CHUVA DE DESCASO E DEBOCHE


                Jornal da Estância
                                                                                        
            Todos os janeiros, notícias de enchentes e catástrofes provocadas pelas chuvas inundam o Brasil, demonstrando o descaso do governo para com seu povo e sua incapacidade no gerenciamento dos riscos ambientais.
Um fato recente e marcante simboliza essa ineficiência: em Guidoval, na Zona da Mata Mineira, um casal e duas filhas abrigaram-se sobre uma mangueira para escapar da implacável correnteza do rio Xopotó, que transbordava muito além de seu leito.

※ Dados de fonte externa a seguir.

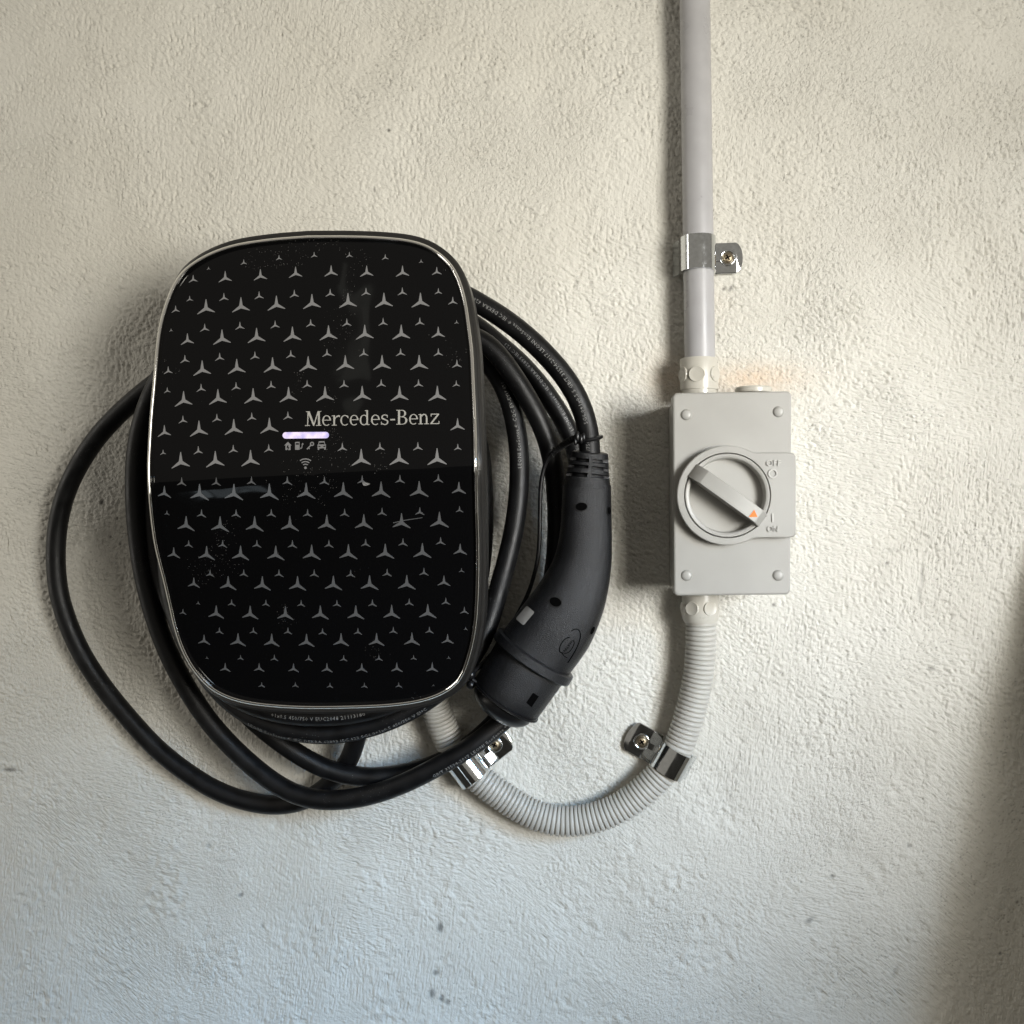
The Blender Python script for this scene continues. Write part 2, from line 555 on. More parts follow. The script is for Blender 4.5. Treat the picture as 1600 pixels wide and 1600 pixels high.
def oring(inset, dd):
    """outline moved inwards by inset pixels, dd metres proud of the face plane"""
    r = []
    for p, n in zip(oc, nrm2):
        q = p - n * inset
        r.append(P(q.x, q.y, dep(q.y, q.x) + dd))
    return r


base_c = P(560, 800, 0)
ch = empty('wall_charger', base_c, 'black glass wall charger with silver star pattern and chrome rim, cable wound round it', 'charger')
# glass front
rings = []
for s in [1.0] + [1 - .026 * k for k in range(1, 38)]:
    ring = []
    for p, n in zip(oc, nrm2):
        q = p - n * 7.3
        q = Vector((490, 738, 0)) + (q - Vector((490, 738, 0))) * s
        ring.append(P(q.x, q.y, dep(q.y, q.x) - (.0006 if s == 1 else 0)))
    rings.append(ring)
panel = loft('front_panel', rings, M_glass, ch, False, True, sharp=70)
# chrome trim, a rounded bead
prof = [(-.4, -.006), (-.2, -.0005), (.6, .0014), (1.9, .0024), (3.7, .0027), (5.4, .0020), (6.7, .0008), (7.4, -.0010), (7.6, -.004)]
loft('chrome_trim', [oring(a, d) for a, d in prof], M_chrome, ch, sharp=60)


def body_ring(off, depth_fn, scale_in=0.0):
    r = []
    for p, n in zip(oc, nrm2):
        o_r = 8.5 if n.x > 0 else 2.6
        o_v = 9.5 if n.y < 0 else 9.0
        w = n.x * n.x * o_r + n.y * n.y * o_v
        q = p + n * (w * off - scale_in)
        d0 = dep(p.y, p.x)
        r.append(P(q.x, q.y, d0) * 1.0 if depth_fn is None else Vector((P(q.x, q.y, d0).x, -depth_fn(d0), P(q.x, q.y, d0).z)))
    return r


loft('housing', [body_ring(-.2, lambda d: d - .0035), body_ring(.55, lambda d: d - .0022), body_ring(.95, lambda d: d - .0032),
                 body_ring(1.05, lambda d: d - .006), body_ring(1.0, lambda d: d - .022), body_ring(.4, lambda d: d - .030),
                 body_ring(.3, lambda d: .082, 34), body_ring(.2, lambda d: .075, 62), body_ring(.2, lambda d: .0, 66)],
     M_house, ch, True, True, sharp=50)

# added lamps, placed along mirror rays to give the glass faint reflections
def mirrored_light(name, px, py, dist, wpx, hpx, radiance, col):
    p = P(px, py, dep(py, px))
    a_ = P(px + 4, py, dep(py, px + 4)) - P(px - 4, py, dep(py, px - 4))
    b_ = P(px, py - 4, dep(py - 4, px)) - P(px, py + 4, dep(py + 4, px))
    n_ = a_.cross(b_).normalized()
    if n_.y > 0: n_ = -n_
    d_ = (p - CAM).normalized()
    r_ = d_ - n_ * 2 * d_.dot(n_)
    k_ = K(px, dep(py, px)) * ((p - CAM).length + dist) / (p - CAM).length
    w_, h_ = wpx * k_, hpx * k_
    return area(name, p + r_ * dist, p, w_, h_, radiance * math.pi * w_ * h_, col, 180)


mirrored_light('streak_reflection_lamp', 546, 500, 2.2, 17, 190, .55, (.95, .97, .85))
mirrored_light('streak_reflection_lamp', 531, 525, 2.2, 10, 120, .30, (.95, .97, .85))
mirrored_light('window_reflection_lamp', 342, 768, 2.2, 30, 95, 3.0, (.80, .93, 1.0))
mirrored_light('window_reflection_lamp', 377, 766, 2.2, 24, 105, 2.0, (.80, .93, 1.0))

# star print: every star laid on the glass
def star_mesh():
    V2 = []
    R, ri, tw = .67, .135, .022
    for k in range(3):
        a = math.pi / 2 + k * 2 * math.pi / 3
        d = Vector((math.cos(a), math.sin(a))); s = Vector((-d.y, d.x))
        V2 += [d * R - s * tw, d * R + s * tw]
        b = a + math.pi / 3
        V2.append(Vector((math.cos(b), math.sin(b))) * ri)
    V, F = [], []
    n = len(V2)
    for z in (0.0, 1.0):
        V += [(v.x, -z, v.y) for v in V2]
    F.append(tuple(range(n)))
    F.append(tuple(range(2 * n - 1, n - 1, -1)))
    for i in range(n):
        F.append((i, (i + 1) % n, n + (i + 1) % n, n + i))
    me = bpy.data.meshes.new('star_mark'); me.from_pydata(V, [], F)
    bm = bmesh.new(); bm.from_mesh(me); bmesh.ops.recalc_face_normals(bm, faces=bm.faces); bm.to_mesh(me); bm.free()
    me.materials.append(M_star)
    return me


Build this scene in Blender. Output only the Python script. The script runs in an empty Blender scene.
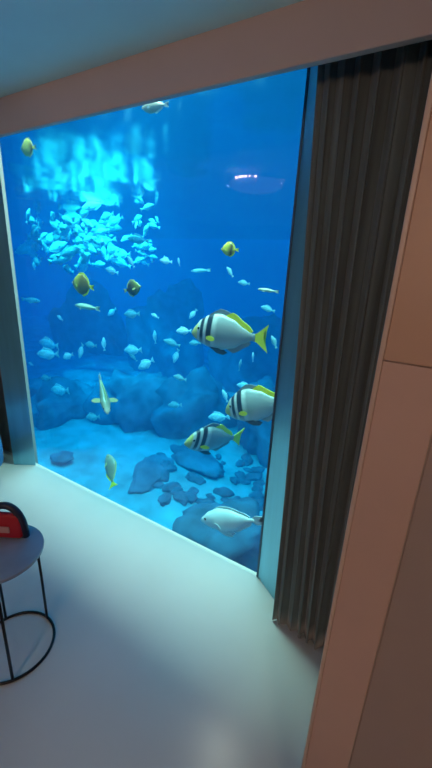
import bpy, bmesh, math, random
from mathutils import Vector, Matrix, noise
random.seed(7)
scene = bpy.context.scene
COL = scene.collection

# ------------------------------------------------------------------ camera
CAM_H = 1.75
CAMROT = Matrix(((0.85064744, -0.19939865, 0.48645566),
                 (0.5238096, 0.24229806, -0.81664873),
                 (0.04497139, 0.9494903, 0.31055715)))
FPX = 366.0
cd = bpy.data.cameras.new('camera'); cam = bpy.data.objects.new('camera', cd)
COL.objects.link(cam)
cam.matrix_world = Matrix.Translation((0, 0, CAM_H)) @ CAMROT.to_4x4()
cd.sensor_fit = 'VERTICAL'; cd.sensor_height = 24.0; cd.lens = 24.0 * FPX / 768.0
cd.clip_start = 0.02; cd.clip_end = 200
scene.camera = cam

# ------------------------------------------------------------------ world, lights, exposure
scene.view_settings.view_transform = 'Standard'
scene.view_settings.look = 'None'
scene.view_settings.gamma = 1.0
scene.view_settings.use_curve_mapping = False
scene.view_settings.exposure = 0.0
scene.cycles.volume_bounces = 1
scene.cycles.max_bounces = 10
scene.cycles.transparent_max_bounces = 12

world = bpy.data.worlds.new('open_water'); scene.world = world
world.use_nodes = True
wn = world.node_tree.nodes; wl = world.node_tree.links
wn.clear()
wo = wn.new('ShaderNodeOutputWorld'); wb = wn.new('ShaderNodeBackground')
tc = wn.new('ShaderNodeTexCoord'); sp = wn.new('ShaderNodeSeparateXYZ'); cr = wn.new('ShaderNodeValToRGB')
mr = wn.new('ShaderNodeMapRange'); mr.inputs[1].default_value = -1; mr.inputs[2].default_value = 1
wl.new(tc.outputs['Generated'], sp.inputs[0]); wl.new(sp.outputs[2], mr.inputs[0]); wl.new(mr.outputs[0], cr.inputs[0])
wl.new(cr.outputs[0], wb.inputs[0]); wl.new(wb.outputs[0], wo.inputs[0])
els = cr.color_ramp.elements
els[0].position = 0.0; els[0].color = (0.0, 0.05, 0.25, 1)
els[1].position = 1.0; els[1].color = (0.02, 0.40, 0.90, 1)
for p, c in ((0.40, (0.0, 0.07, 0.32, 1)), (0.52, (0.0, 0.085, 0.36, 1)), (0.66, (0.0, 0.12, 0.48, 1)), (0.8, (0.0, 0.24, 0.70, 1))):
    e = els.new(p); e.color = c
wb.inputs[1].default_value = 1.1

def area_lamp(name, loc, target, size, sy, power, color, spread=None):
    d = bpy.data.lights.new(name, 'AREA'); d.shape = 'RECTANGLE'; d.size = size; d.size_y = sy
    d.energy = power; d.color = color
    if spread: d.spread = math.radians(spread)
    o = bpy.data.objects.new(name, d); COL.objects.link(o); o.location = loc
    o.rotation_euler = (Vector(target) - Vector(loc)).to_track_quat('-Z', 'Y').to_euler()
    return o
def spot_lamp(name, loc, target, power, color, angle, blend=0.6, r=0.1):
    d = bpy.data.lights.new(name, 'SPOT'); d.energy = power; d.color = color
    d.spot_size = math.radians(angle); d.spot_blend = blend; d.shadow_soft_size = r
    o = bpy.data.objects.new(name, d); COL.objects.link(o); o.location = loc
    o.rotation_euler = (Vector(target) - Vector(loc)).to_track_quat('-Z', 'Y').to_euler()
    return o
# floodlights hanging over the tank, above the water in front of the pane
area_lamp('tank_floodlight', (-1.7, 2.2, 5.4), (-1.72, 1.60, 0), 3.2, 0.75, 1330, (0.37, 0.58, 0.50))
spot_lamp('tank_spotlight', (-1.27, 2.65, 4.0), (-0.6, 1.2, 0), 45, (1.0, 0.85, 0.65), 26, r=0.03)
# lamps over the school and over the sea bed
area_lamp('reef_floodlight', (-5.0, 5.0, 5.4), (-5.0, 4.6, -2), 5.0, 3.0, 130, (0.10, 0.80, 1.0), 75)
spot_lamp('school_spotlight', (-7.4, 4.3, 6.4), (-7.9, 6.2, 2.4), 4300, (0.10, 0.95, 1.0), 38)
spot_lamp('school_spotlight', (-5.4, 4.3, 6.4), (-6.0, 6.2, 2.4), 4300, (0.10, 0.95, 1.0), 34)
# warm lamp behind the camera in the room
area_lamp('entry_lamp', (0.1, -2.6, 2.3), (0.2, 0.9, 1.3), 0.6, 0.6, 26, (1.0, 0.60, 0.42))

# ------------------------------------------------------------------ projection helper (pixel -> point on plane y = Y / z = Z)
EYE = Vector((0, 0, CAM_H))
def ray(u, v): return CAMROT @ Vector((u - 216, 384 - v, -FPX))
def at(u, v, Y):
    r = ray(u, v); return EYE + r * (Y / r.y)
def atz(u, v, z):
    r = ray(u, v); return EYE + r * ((z - CAM_H) / r.z)

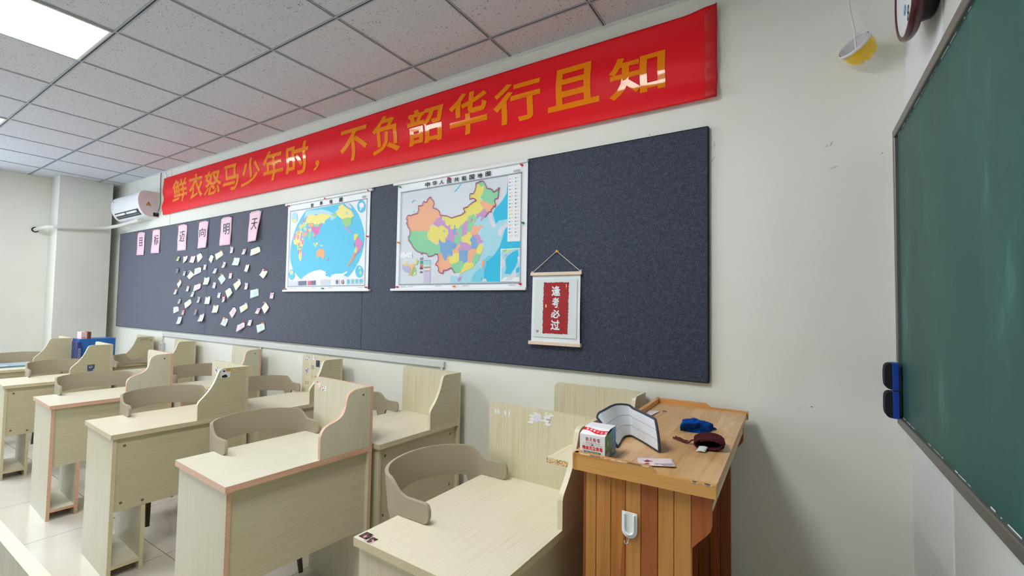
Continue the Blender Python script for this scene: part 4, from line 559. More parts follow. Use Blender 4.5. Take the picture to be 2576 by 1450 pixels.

            Passaram a noite chuvosa agarrados aos galhos da árvore, enquanto a correnteza destruía quanto havia em seu curso. Após 12 horas, Genésio perdeu as forças, caiu e foi levado pelas águas. Antes, implorou à família que fosse forte e, ao contrário dele, resistisse.
            As três, desesperadas e impotentes, viram-no desaparecer nas muitas águas e  acabaram resgatadas por bombeiros, após mais 4 horas de agonia. Genésio foi localizado sem vida, tempos depois.
            Essa é somente mais uma família que, de forma dramática, perde casa, todos os pertences e a vida de um ente querido em janeiro, no Brasil.
            Desde que o planeta conquistou alguma estabilidade climática, é sabido que o verão, em países tropicais, é tempo de intensa chuva.
            Assim, impossível entender, à luz do bom senso e da decência, por qual motivo os sucessivos governos não gerenciam melhor o impacto das chuvas nas regiões tradicionalmente castigadas.
            Parecendo seres alheios à vida na Terra, os políticos anualmente se põem ante câmeras e microfones, com ares compungidos e surpresos, dizendo que as desgraças  decorrem do aumento inesperado das chuvas, que superam em muito os índices pluviométricos de anos anteriores.
            Repetindo frases feitas, culpam as chuvas, tentando eximir-se da responsabilidade pelo descaso com que tratam o povo e pela desonestidade de propósitos com que administram os recursos públicos.
            Se estivesse em outro País, governado por outro tipo de gente, não ousaria dizer que a desgraça do povo serve como fonte de favorecimento para muitos dos poderosos e mal-intencionados da vez. No Brasil, contudo, não resta outra impressão, afinal, em virtude da histórica seca do Nordeste e das chuvas periódicas em outros pontos do território, cifras astronômicas de dinheiro vêm sendo dilapidadas com a suposta finalidade de reconstrução de lugares danificados e prevenção a desastres naturais.
            O dinheiro sai dos cofres públicos, mas as tragédias não são prevenidas, suas consequências não são reparadas a contento, e inúmeras pessoas perdem a vida e seus pertences, a cada período de chuvas.
            Seguindo essa surrada e deplorável linha de conduta, o Ministro da Integração Nacional, amparado por outros escalões do governo, destinou 90% da verba de prevenção de desastres naturais a Pernambuco, sua terra natal. Subestimando a inteligência dos brasileiros, Fernando Bezerra diz que o faz por “critérios técnicos”, como se Pernambuco fosse o Estado brasileiro mais castigado do Brasil, por força do sol ou da chuva!
            O Ministro, mostrando desprezo pelos brasileiros, tenta, cínica e debochadamente, explicar o inexplicável.
            Pernambuco é um Estado sofrido, sem dúvida.  Todavia, não o maior deles, para, sozinho, receber tão elevada parcela de recursos, enquanto os 10% restantes serão divididos entre outros Estados semidestruídos e ainda contando seus mortos.
            Com o dinheiro público longe da promoção do bem comum, tragédias como a de Genésio e sua família, em vez de motivarem ações eficientes, apenas engrossam as estatísticas dos desgraçados pelas enchentes.
E a culpa continua sendo posta exclusivamente na chuva, afinal, se ela não caísse, tragédia alguma ocorreria...
            Lamentavelmente, a mais intensa chuva que se precipita sobre o povo brasileiro é a chuva de descaso e deboche por parte da maioria de seus administradores. Essa, infelizmente, não atinge pontos isolados ou cai em períodos determinados. É contínua, sem previsão de estiagem.